You will obviously have a change management system which describes all the changes you have made to your putative standard distro configs. You will also be monitoring those changes.
This tool logs all the changes it makes via the standard logging system, which can be easily captured, shipped and aggregated and then queried and reported on.
This is not a tool from Clown Cars R US, it's from a reasonably reputable source - Oracle (lol etc). Even better, you can read the code and learn or critique.
Not being funny but I'd rather this sort of thing by far than any amount of wooo handwavy wankery. Would you prefer openly described and documented or "take our word for it"?
Which is now a list you will have to check for every issue. I don't think they are complaining they don't trust the writers of the code, just that it adds confounding variables to your system
Only if you don't know what you're doing, which, with no judgement whatsoever, might be true for OP. Reading the source, it affects some networking related flags. If the local audio craps out, it's not related. If the Bluetooth keyboard craps out, it's not related. If the hard drive crashes, it's not related.

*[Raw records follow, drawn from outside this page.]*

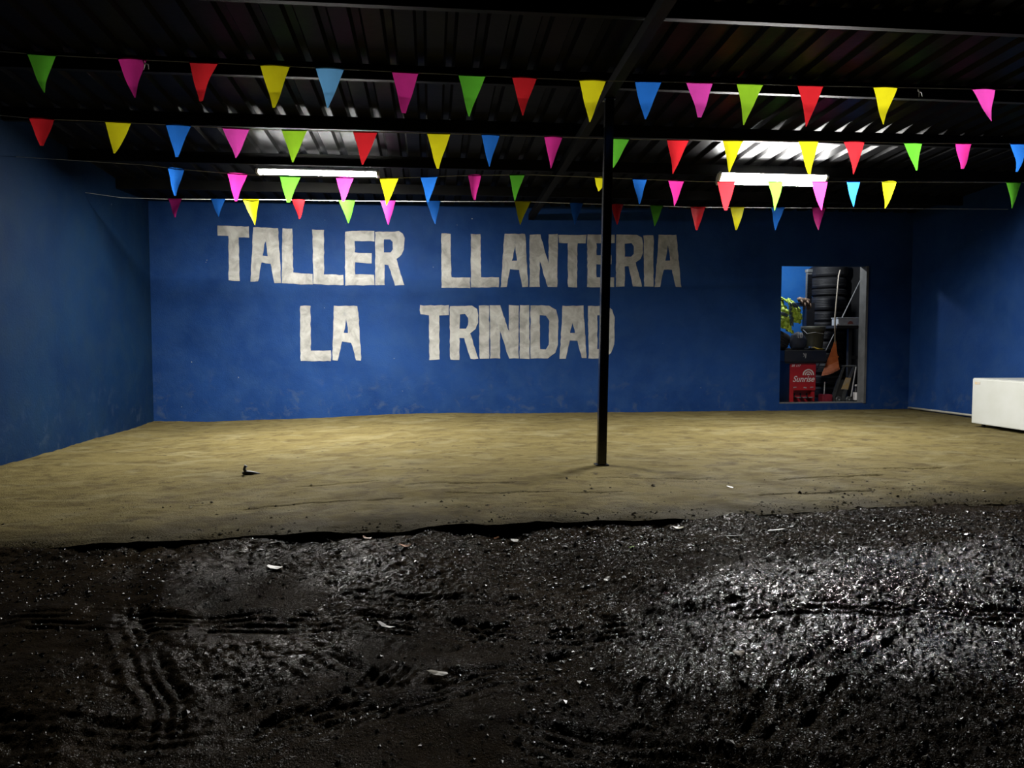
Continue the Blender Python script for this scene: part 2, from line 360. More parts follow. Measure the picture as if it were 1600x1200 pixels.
BUNTING = [
 (5.55,[(-2.54,2.951),(-2.01,2.942),(-1.06,2.935),(-0.10,2.922),(1.16,2.912),(1.95,2.926),(2.78,2.932),(4.52,2.958)],[
  ('green',-2.674,-2.488,-2.585,2.710),
  ('magenta',-2.095,-1.909,-2.006,2.700),
  ('red',-1.629,-1.439,-1.571,2.693),
  ('yellow',-1.162,-0.960,-1.072,2.652),
  ('skyblue',-0.787,-0.591,-0.699,2.646),
  ('magenta',-0.264,-0.077,-0.182,2.649),
  ('green',0.201,0.396,0.277,2.641),
  ('red',0.583,0.763,0.652,2.639),
  ('yellow',1.069,1.266,1.155,2.631),
  ('blue',1.478,1.678,1.557,2.648),
  ('pink',1.860,2.063,1.965,2.674),
  ('lime',2.243,2.449,2.307,2.633),
  ('red',2.710,2.914,2.791,2.638),
  ('yellow',3.302,3.500,3.401,2.674),
  ('pink',4.094,4.287,4.280,2.724),
 ]),
 (6.65,[(-3.13,2.825),(-2.62,2.820),(-2.13,2.808),(-1.48,2.791),(-0.60,2.795),(0.15,2.800),(1.59,2.796),(2.28,2.804),(3.58,2.828),(4.37,2.832),(5.44,2.855)],[
  ('red',-3.206,-3.011,-3.115,2.612),
  ('yellow',-2.623,-2.419,-2.551,2.560),
  ('blue',-2.150,-1.948,-2.075,2.552),
  ('pink',-1.704,-1.484,-1.596,2.553),
  ('lime',-1.226,-1.018,-1.141,2.538),
  ('red',-0.640,-0.438,-0.563,2.520),
  ('yellow',-0.026,0.174,0.064,2.514),
  ('blue',0.435,0.594,0.501,2.535),
  ('magenta',0.976,1.138,1.038,2.536),
  ('green',1.526,1.730,1.584,2.549),
  ('red',2.062,2.264,2.118,2.506),
  ('yellow',2.567,2.760,2.624,2.523),
  ('yellow',3.264,3.455,3.384,2.540),
  ('red',3.690,3.890,3.806,2.550),
  ('green',4.264,4.443,4.364,2.580),
  ('magenta',4.766,4.922,4.817,2.608),
  ('blue',5.301,5.478,5.386,2.603),
 ]),
 (7.75,[(-2.68,2.718),(-2.42,2.688),(-1.86,2.653),(-1.37,2.639),(-0.45,2.641),(0.37,2.690),(1.01,2.711),(2.13,2.691),(2.80,2.680),(4.18,2.710),(6.28,2.748)],[
  ('blue',-2.497,-2.344,-2.426,2.428),
  ('magenta',-1.947,-1.755,-1.868,2.390),
  ('green',-1.454,-1.253,-1.379,2.393),
  ('pink',-0.917,-0.744,-0.852,2.415),
  ('yellow',-0.496,-0.309,-0.424,2.373),
  ('blue',-0.096,0.074,-0.022,2.425),
  ('magenta',0.373,0.507,0.436,2.446),
  ('green',0.789,0.944,0.840,2.454),
  ('yellow',1.655,1.827,1.702,2.567),
  ('blue',2.046,2.200,2.109,2.433),
  ('magenta',2.421,2.590,2.499,2.427),
  ('red',2.943,3.135,3.050,2.398),
  ('green',3.479,3.652,3.582,2.407),
  ('magenta',3.959,4.135,4.057,2.409),
  ('blue',4.346,4.495,4.417,2.449),
  ('yellow',4.737,4.902,4.802,2.449),
  ('green',6.148,6.326,6.240,2.475),
 ]),
 (9.20,[(-3.47,2.663),(-2.99,2.658),(-1.85,2.673),(-0.83,2.678),(0.36,2.693),(1.12,2.707),(1.74,2.696),(2.61,2.689),(3.17,2.677),(4.81,2.698)],[
  ('magenta',-2.965,-2.818,-2.893,2.451),
  ('blue',-2.494,-2.338,-2.427,2.473),
  ('yellow',-2.146,-1.960,-2.015,2.378),
  ('red',-1.593,-1.441,-1.516,2.467),
  ('green',-1.062,-0.872,-0.948,2.417),
  ('pink',-0.584,-0.406,-0.490,2.410),
  ('blue',-0.048,0.117,0.055,2.426),
  ('yellow',0.998,1.190,1.059,2.427),
  ('blue',1.662,1.826,1.733,2.453),
  ('red',2.171,2.321,2.236,2.445),
  ('green',2.654,2.814,2.705,2.437),
  ('red',3.159,3.345,3.235,2.399),
  ('yellow',3.661,3.841,3.747,2.414),
  ('blue',4.185,4.358,4.265,2.422),
  ('magenta',4.715,4.891,4.780,2.422),
 ]),
]

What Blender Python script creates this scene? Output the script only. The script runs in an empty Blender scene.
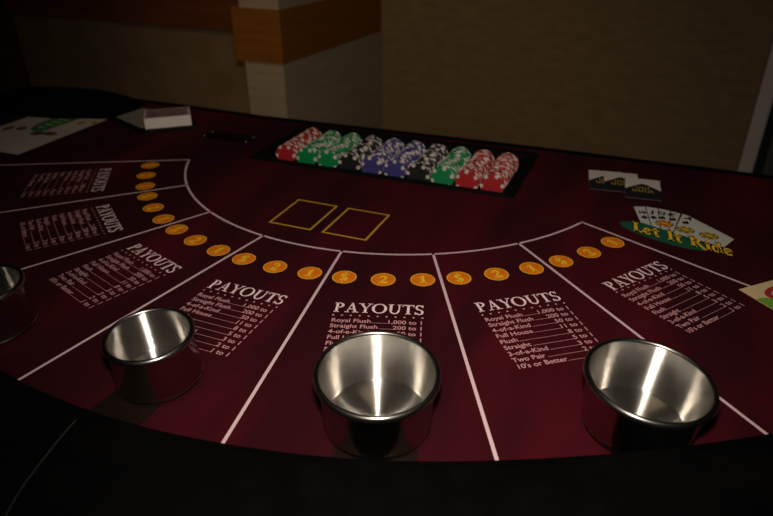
import bpy, bmesh, math, random
from mathutils import Vector, Matrix
random.seed(7)
C = bpy.context.scene
T = 0.76                      # height of the felt above the floor
R = math.radians

# ------------------------------------------------------------------ camera
cam_d = bpy.data.cameras.new('camera'); cam = bpy.data.objects.new('camera', cam_d)
C.collection.objects.link(cam); C.camera = cam
cr = Vector((0.924751, 0.38055, -0.004266)); cu = Vector((-0.181771, 0.451503, 0.873558)); cw = Vector((-0.334359, 0.807048, -0.486701))
M3 = Matrix((cr, cu, -cw)).transposed()
cam.matrix_world = Matrix.Translation((0.43894, -1.14345, T + 0.445)) @ M3.to_4x4()
cam_d.sensor_width = 36.0; cam_d.lens = 646.87 / 773 * 36.0
cam_d.clip_start = 0.02; cam_d.clip_end = 50
cam_d.dof.use_dof = True; cam_d.dof.focus_distance = 0.74; cam_d.dof.aperture_fstop = 5.6

# ------------------------------------------------------------------ light
w = bpy.data.worlds.new('world'); C.world = w; w.use_nodes = True
w.node_tree.nodes['Background'].inputs[0].default_value = (1.0, 0.8, 0.6, 1)
w.node_tree.nodes['Background'].inputs[1].default_value = 0.0
def area(name, loc, target, size, power, col, shape='DISK'):
    l = bpy.data.lights.new(name, 'AREA'); l.shape = shape; l.size = size; l.energy = power; l.color = col
    o = bpy.data.objects.new(name, l); C.collection.objects.link(o)
    o.location = loc; o.rotation_euler = (Vector(target) - Vector(loc)).to_track_quat('-Z', 'Y').to_euler()
    return o
# the flash of the camera, just above the lens
flash = bpy.data.lights.new('camera_flash', 'SPOT'); flash.energy = 29.0; flash.color = (1.0, 0.90, 0.80)
flash.spot_size = R(95); flash.spot_blend = 1.0; flash.shadow_soft_size = 0.022
fo = bpy.data.objects.new('camera_flash', flash); C.collection.objects.link(fo)
fo.location = Vector((0.43894, -1.14345, T + 0.445)) + cu * 0.10 - cw * 0.01
fo.rotation_euler = (cw + cr * 0.05 - cu * 0.02).to_track_quat('-Z', 'Y').to_euler()
# the room's dim warm ceiling lamps
area('ceiling_lamp_table', (0.3, -0.3, 2.75), (0.3, -0.3, 0), 0.5, 0.35, (1.0, 0.72, 0.45))
# added unseen warm spot: lights column front and wall, leaves the column's side dark
dl = bpy.data.lights.new('added_wall_wash', 'SPOT'); dl.energy = 24; dl.color = (1.0, 0.66, 0.36); dl.spot_size = R(52); dl.spot_blend = 1.0; dl.shadow_soft_size = 0.05
do = bpy.data.objects.new('added_wall_wash', dl); C.collection.objects.link(do); do.location = (-0.80, -0.75, 2.6)
do.rotation_euler = (Vector((-0.70, 1.0, 0.72)) - Vector(do.location)).to_track_quat('-Z', 'Y').to_euler()
C.view_settings.view_transform = 'Standard'; C.view_settings.look = 'None'
C.view_settings.exposure = 0.0; C.view_settings.gamma = 1.0; C.view_settings.use_curve_mapping = False

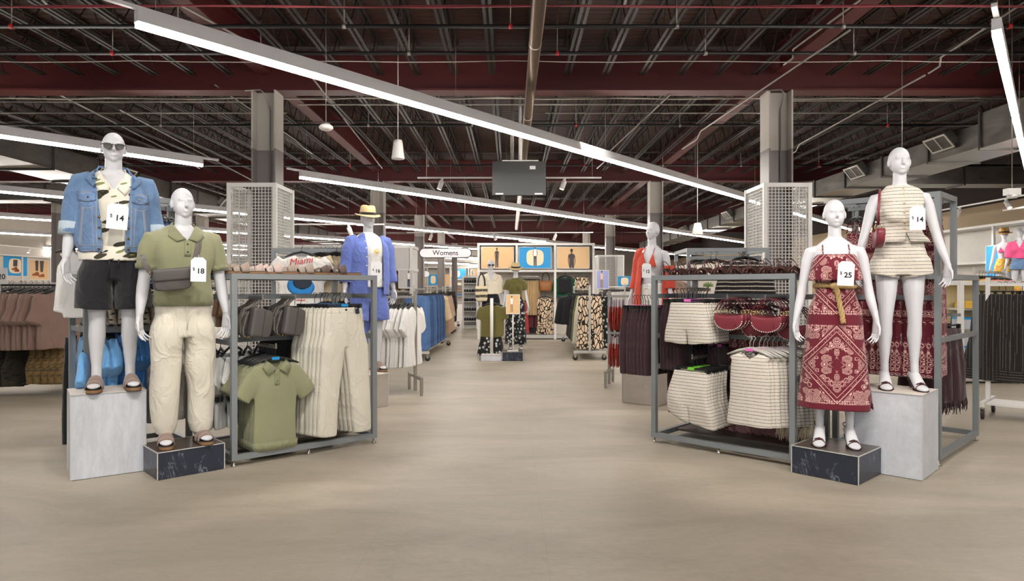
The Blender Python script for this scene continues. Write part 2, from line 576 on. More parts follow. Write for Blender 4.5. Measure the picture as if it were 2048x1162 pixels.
def joist_mesh(L):
    b = MB()
    for s in (-1, 1):
        b.bb((s*.035-.02, 0, 4.535), (s*.035+.02, L, 4.555))
        b.bb((s*.035-.02, 0, 4.975), (s*.035+.02, L, 4.995))
    n = int(L/.6); q = L/n
    for i in range(n):
        b.bar((0, i*q, 4.545), (0, i*q+q/2, 4.985), .012)
        b.bar((0, i*q+q/2, 4.985), (0, i*q+q, 4.545), .012)
    return b
for k in range(4):
    y0, y1 = BAYS[k]+.18, BAYS[k+1]-.18
    if k == 0: y0 = 3.2
    me = joist_mesh(y1-y0).mesh()
    w = min(y1*.79+.6, 22)
    n0, n1 = int(-w/.56), int(min(w, 12)/.56)
    sp = .56 if k < 3 else 1.12
    for i in range(n0, n1+1):
        X = .29+i*sp
        if X < -w or X > min(w, 12.4) or min(abs(X-c) for c in COLX) < .17: continue
        struct(put('ceiling_joist', me, JOIST, None, (X, y0, 0)))
for k, ys in ((0, (4.9, 7.4)), (1, (13.2, 16.2)), (2, (22, 25))):   # bridging angles between the joists
    for y in ys:
        b = MB(); w = min(y*.8, 22)
        b.bb((-w, y-.015, 4.56), (min(w, 12.4), y+.015, 4.585))
        hard('joist_bridging', b, JOIST)

# ---------------------------------------------------------------- strip lights
LEDM = emit('led_diffuser', (255,247,239), 66.0)
FIXM = M('fixture_aluminium', (222,220,222), .45, .0, var=.03)
LD = Vector((.6225, .7826, 0))
LH = 3.42
def strip(a, t0, t1, label, grp='linear strip lights'):
    """runs along LD from a+LD*t0 to a+LD*t1, glowing face at height LH"""
    a = Vector((a[0], a[1], LH))
    p, q = a+LD*t0, a+LD*t1
    o = thing('strip_light', label, 'light', p, math.atan2(LD.y, LD.x), grp)
    L = (q-p).length
    b = MB(); b.bb((0, -.034, .03), (L, .034, .125)); b.build('housing', FIXM, o)
    b = MB(); b.bb((.005, -.031, -.012), (L-.005, .031, .0298)); b.build('diffuser', LEDM, o)
    b = MB(); b.bb((-.28, -.02, .127), (L+.28, .02, .157)); b.build('rail', FIXM, o)
    n = max(2, int(L/3)) if p.y < 30 else 2
    for i in range(n):
        x = .15+(L-.3)*i/(n-1)
        g = p+LD*x
        if g.y > 6 and (7.3 < g.x < 8.8 or -9.9 < g.x < -8.5) or (g.x > 8 and 14.7 < g.y < 15.7) or (g.x < -9 and 17.4 < g.y < 18.5): continue
        MB().tube([(x, 0, .157), (x, 0, ZD-LH)], .0028, 4).build('suspension_wire', NICKEL, o)
    return o
def along(px, py):
    Y = (LH-EYE)*FPX/(CY-py); return ((px-CX)/FPX*Y, Y)
strip(along(272, 51), 0, 25, 'long white strip light sloping across the view in front of the roof screen')
strip((3.95, 5.55), 0, 9.5, 'white strip light whose end hangs over the tall vest mannequin')
L2 = along(600, 356)
strip(L2, 0, 24, 'white strip light that starts beside the white mesh column guard')
strip(along(405, 332), -9, 0, 'white strip light passing behind the head in sunglasses and ending in open air')
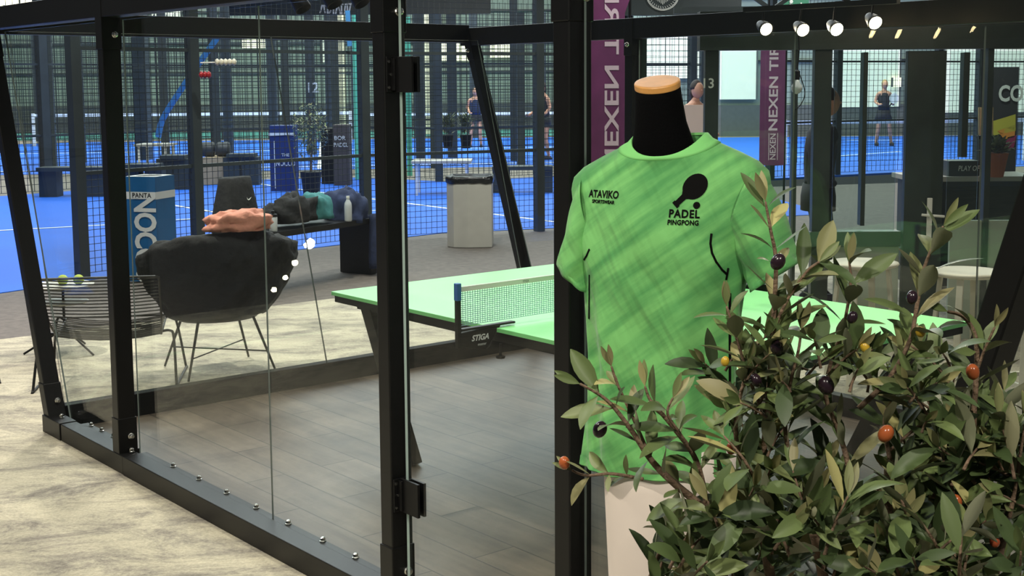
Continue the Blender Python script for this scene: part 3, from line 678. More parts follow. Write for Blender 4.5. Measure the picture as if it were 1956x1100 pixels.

I get that is just adding more variables to the system, but this isn't Windows, where the changes under the hood are this mystery hotfix that got applied and we have no idea what it did and the vendor notes raise more questions than it asks and your computer working feels like this house of cards that's gonna fall over if you look at it funny. If the system is acting funny, just disable this, reset them all back to default, possibly by rebooting, and see if the problem persists. If you're technical enough to install this, I don't think disabling it and rebooting is beyond your abilities.